Марина. О жажде внимания
Маленькая, худенькая и очень смышленая девочка трех лет. Мама Марины уже полгода как вышла на работу. До детского сада Марина сидела то с одной бабушкой, то с другой. Разлука с мамой ее не смущала – девочка привыкла, что та каждое утро уходит на работу, что может быть другой ухаживающий взрослый, и легко пошла на контакт со мной. Накануне вечером мама зашла в группу познакомиться и задать интересующие вопросы. Я попросила привести Марину в первый день пораньше. Садик работает с семи утра. Детей обычно начинают приводить ближе к восьми. Значит, если Марина придет хотя бы в половине восьмого, у меня будет целых полчаса, чтобы показать девочке группу, игрушки, поиграть с ней и только с ней. Тридцать минут
индивидуального внимания – очень важный фактор для налаживания контакта. А налаженный контакт с воспитателем – половина успеха при адаптации.Оказалось, что я напрасно переживала по поводу установления контакта. Марина при знакомстве сама взяла меня за руку, сама залезла ко мне на колени и начала легко и непринужденно болтать. Большинство фраз у нее начиналась со слова «Почему»:
– Почему они тоже приходят в садик?
– Почему она взяла кастрюли?
– Почему надо садиться за стол?
– Почему сюда?
– Почему он не ест?
– Почему он уронил ложку?
– Почему надо другую?
Сказать, что Марина ходила за мной весь день как хвостик, будет неправильно. Хвостики – это такие молчаливые детки, которые просто не выпускают из своей руки мою руку. Марина же не выпускала не только мою руку, но и мое внимание. Не хвостик, а пиявочка. Она мешала разговаривать с другими детьми, перебивая и громко спрашивая: «Почему ты разговариваешь с ним? Разговаривай только со мной». «Марина, я здесь не только для тебя, я здесь для всех детей и разговариваю со всеми», – этого Марина не могла понять.
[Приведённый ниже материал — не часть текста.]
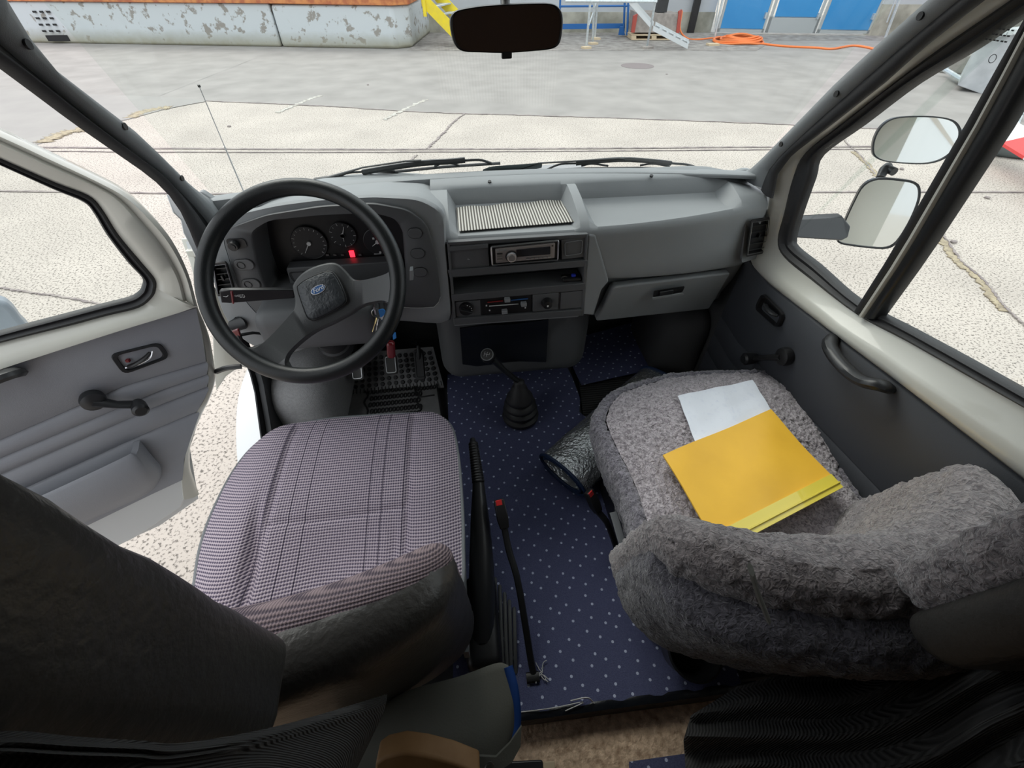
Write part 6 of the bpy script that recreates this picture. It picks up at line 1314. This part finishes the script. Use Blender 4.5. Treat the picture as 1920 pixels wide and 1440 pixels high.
for k in range(5):
    a = pa+dv*(.55*k); b = pa+dv*(.55*(k+1)); bm = new(); slab(bm, [a-nv, b-nv, b+nv, a+nv], (0, 0, -.03)); obj('board_stripe', bm, M['white'] if k % 2 == 0 else mat('barrier_red%d' % k, (.6, .05, .05), .5), bb, label='white stripe' if k % 2 == 0 else 'red stripe')
bm = new(); rbox(bm, G(1890, 288)+Vector((0, 0, .1)), (1.2, .5, .2), .08, 3, rot=Matrix.Rotation(-.6, 3, 'Z')); o = obj('tarpaulin_bundle', bm, mat('dark_tarp', (.12, .14, .14), .35)); displace(o, .2, .12); setp(o, 'dark crumpled tarpaulin bundle under the barrier board', 'tarpaulin')
# camper body on the right (reflected in the door mirrors)
bm = new(); slab(bm, [(1.0, .05, 1.62), (1.0, -4.2, 1.62), (1.22, -4.2, 1.75), (1.22, .35, 1.75)], (0, 0, 1.1)); S('wall_camper_side', bm, M['cream'])
bm = new(); slab(bm, [(1.0, -.15, .55), (1.0, -4.2, .55), (1.0, -4.2, 1.8), (1.0, -.15, 1.8)], (.2, 0, 0)); S('wall_camper_lower', bm, M['cream'])
bm = new(); slab(bm, [(1.222, -1.0, .72), (1.222, -4.0, .72), (1.222, -4.0, .76), (1.222, -1.0, .76)], (.01, 0, 0)); S('trim_11', bm, M['black'])
# body closing pieces so that the cab interior is shaded like the real one
bm = new(); slab(bm, [(-.80, .04, 2.2), (.98, .04, 2.2), (.98, -.05, 1.9), (-.80, -.05, 1.9)], (0, -.02, 0)); bm.free()
# small stones and leaves on the yard
for i, q in enumerate([(1787, 455), (1690, 318), (1850, 372), (430, 238), (1250, 140), (690, 160)]):
    bm = new(); rbox(bm, G(*q)+Vector((0, 0, .01)), (.05, .04, .02), .009, 2, rot=Matrix.Rotation(i, 3, 'Z')); setp(obj('pebble', bm, M['groove']), ['small dark pebble on the concrete below the door mirror', 'small dark pebble near the upper door mirror', 'small dark pebble right of the lower door mirror', 'dark twig-like pebble right of the antenna', 'small dark pebble beside the manhole', 'small dark pebble below the dock wall'][i], 'pebble', 'pebbles in the yard')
Когда ко мне в группу зашла заведующая с вопросом, Марина без тени смущения встала между нами и, обращаясь ко мне, громко сказала: «Не разговаривай с ней, разговаривай со мной!» Я взяла Марину за руку, отвела в сторону и попросила:
– Марина, сейчас тебе нужно немножко помолчать, а нам поговорить.
– Почему мне помолчать, а вам поговорить? – Марина и «помолчать» несовместимы.
Это была тяжелая прогулка. Марина требовала безраздельного внимания, то и дело сбивая меня со счету. А мне нужно было обязательно считать до двадцати четырех – это не блажь и не обсессивно-компульсивное расстройство. Это столько детей должно быть в совокупности в песочнице, на веранде, на машине, на скамейке, на асфальте.
Двадцать три.
И я несусь за веранду – вдруг кто-то скрылся там от моих глаз. Марина за мной: «Куда ты? Почему ты убегаешь?» Вывожу из-за веранды Рому и снова пересчитываю.
Все равно двадцать три.
Дети, как муравьи, хаотично перемещаются по участку. То скрываются за спинами друг друга, то выныривают из-под скамейки, то опять…
«Я кому сказала! Нельзя заходить за веранду!»